Interpersonal Sensitivity: Theory and Measurement

By Judith A. Hall; Frank J. Bernieri | Go to book overview

5
Thin-Slice Judgments
as a Measure of
Interpersonal Sensitivity
Nalini Ambady
Debi LaPlante
Elizabeth Johnson
Harvard University

Smooth, successful social interactions involve sensitivity to the feelings, affect, and behavior of others as well as to the ability to transmit and communicate cues in order to elicit desired responses from others. Thus, both the ability to judge and to be judged accurately serves an adaptive function in social interaction (Ambady, Hallahan, & Rosenthal, 1995). Consistent with our own experiences and intuitive judgments, research reveals that individuals exhibit high degrees of consensual accuracy in their judgments of others (Albright, Kenny, & Malloy, 1988; Funder, 1995; Kenny, Albright, Malloy, & Kashy, 1994; Passini & Norman, 1966; Paunonen, 1991; Watson, 1989).

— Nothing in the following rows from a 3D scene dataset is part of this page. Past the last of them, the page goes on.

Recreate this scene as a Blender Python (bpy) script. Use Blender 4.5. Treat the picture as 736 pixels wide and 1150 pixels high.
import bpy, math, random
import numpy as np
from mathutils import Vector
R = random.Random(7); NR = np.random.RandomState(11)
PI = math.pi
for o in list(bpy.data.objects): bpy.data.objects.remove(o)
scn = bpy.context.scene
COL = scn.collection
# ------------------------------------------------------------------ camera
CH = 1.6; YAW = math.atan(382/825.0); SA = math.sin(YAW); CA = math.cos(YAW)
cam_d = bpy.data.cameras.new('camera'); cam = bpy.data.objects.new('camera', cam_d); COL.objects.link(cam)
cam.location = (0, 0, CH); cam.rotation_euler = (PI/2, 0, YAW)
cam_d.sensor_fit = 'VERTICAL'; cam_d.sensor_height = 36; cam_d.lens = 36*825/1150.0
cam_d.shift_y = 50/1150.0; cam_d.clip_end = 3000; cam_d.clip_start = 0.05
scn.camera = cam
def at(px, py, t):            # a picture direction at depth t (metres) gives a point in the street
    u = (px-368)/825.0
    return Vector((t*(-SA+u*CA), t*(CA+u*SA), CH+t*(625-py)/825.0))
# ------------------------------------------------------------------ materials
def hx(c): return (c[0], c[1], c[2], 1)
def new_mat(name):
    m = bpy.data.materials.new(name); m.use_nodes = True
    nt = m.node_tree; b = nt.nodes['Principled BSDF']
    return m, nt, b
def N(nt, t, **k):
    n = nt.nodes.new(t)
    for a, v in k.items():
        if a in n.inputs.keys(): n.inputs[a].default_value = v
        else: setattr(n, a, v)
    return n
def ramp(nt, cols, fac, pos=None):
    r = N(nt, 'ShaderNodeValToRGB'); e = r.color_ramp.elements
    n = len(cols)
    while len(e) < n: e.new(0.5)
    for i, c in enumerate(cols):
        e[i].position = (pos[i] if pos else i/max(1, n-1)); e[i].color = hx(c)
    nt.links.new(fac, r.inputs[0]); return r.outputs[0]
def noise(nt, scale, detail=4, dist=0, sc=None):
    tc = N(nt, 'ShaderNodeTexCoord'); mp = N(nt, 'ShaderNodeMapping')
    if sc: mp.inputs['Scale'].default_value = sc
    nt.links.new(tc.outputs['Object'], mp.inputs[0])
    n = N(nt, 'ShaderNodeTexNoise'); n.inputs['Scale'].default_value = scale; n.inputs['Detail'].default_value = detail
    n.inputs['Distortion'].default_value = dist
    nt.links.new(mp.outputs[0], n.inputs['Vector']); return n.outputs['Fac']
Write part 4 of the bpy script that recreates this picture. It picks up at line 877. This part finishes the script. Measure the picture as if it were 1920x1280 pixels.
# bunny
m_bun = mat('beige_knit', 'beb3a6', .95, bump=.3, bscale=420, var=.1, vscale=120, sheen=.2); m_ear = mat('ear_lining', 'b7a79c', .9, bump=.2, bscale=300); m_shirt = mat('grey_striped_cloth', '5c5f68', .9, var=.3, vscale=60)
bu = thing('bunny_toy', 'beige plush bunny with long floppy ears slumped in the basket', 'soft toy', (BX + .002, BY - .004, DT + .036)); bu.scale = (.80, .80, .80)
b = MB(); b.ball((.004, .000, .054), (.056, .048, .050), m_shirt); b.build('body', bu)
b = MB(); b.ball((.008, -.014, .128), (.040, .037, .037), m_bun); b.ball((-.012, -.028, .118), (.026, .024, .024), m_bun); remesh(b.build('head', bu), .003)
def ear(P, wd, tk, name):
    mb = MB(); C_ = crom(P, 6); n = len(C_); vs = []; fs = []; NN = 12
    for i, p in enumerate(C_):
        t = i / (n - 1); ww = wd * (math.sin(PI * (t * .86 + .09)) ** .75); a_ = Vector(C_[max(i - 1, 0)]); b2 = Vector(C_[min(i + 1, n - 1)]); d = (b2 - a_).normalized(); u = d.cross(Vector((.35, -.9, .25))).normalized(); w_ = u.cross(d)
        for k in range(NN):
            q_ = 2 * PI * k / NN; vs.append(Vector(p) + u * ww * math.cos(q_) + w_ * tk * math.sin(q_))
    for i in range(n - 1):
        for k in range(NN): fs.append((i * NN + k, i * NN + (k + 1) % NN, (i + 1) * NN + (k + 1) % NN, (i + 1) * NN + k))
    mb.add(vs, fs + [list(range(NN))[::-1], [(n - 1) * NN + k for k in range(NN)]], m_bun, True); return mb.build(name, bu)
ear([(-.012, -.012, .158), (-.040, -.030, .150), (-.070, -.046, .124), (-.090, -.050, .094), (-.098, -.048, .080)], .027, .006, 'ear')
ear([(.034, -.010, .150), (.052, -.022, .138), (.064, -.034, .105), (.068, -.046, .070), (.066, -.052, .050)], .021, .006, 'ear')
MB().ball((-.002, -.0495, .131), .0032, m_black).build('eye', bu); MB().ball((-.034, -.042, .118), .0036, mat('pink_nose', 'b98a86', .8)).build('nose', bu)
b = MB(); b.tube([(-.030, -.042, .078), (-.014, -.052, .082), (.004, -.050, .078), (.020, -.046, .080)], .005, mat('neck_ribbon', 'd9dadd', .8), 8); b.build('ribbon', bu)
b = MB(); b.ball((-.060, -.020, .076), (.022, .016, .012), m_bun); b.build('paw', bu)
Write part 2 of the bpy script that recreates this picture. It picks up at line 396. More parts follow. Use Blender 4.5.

Such judgments have been found to be surprisingly accurate in predicting targets' self-reported characteristics on the basis of quite minimal information (Albright et al., 1988; Passini & Norman, 1966; Watson, 1989). This chapter discusses the implications of the interpretation of such minimal information, or “thin slices, ” of behavior for our understanding of interpersonal sensitivity. We define the characteristics of thin slices, discuss the methodology, describe two measures using thin slices to assess interpersonal sensitivity, review the moderators of interpersonal sensitivity as judged from thin slices, and suggest potential contributions of this methodology to the study of interpersonal sensitivity.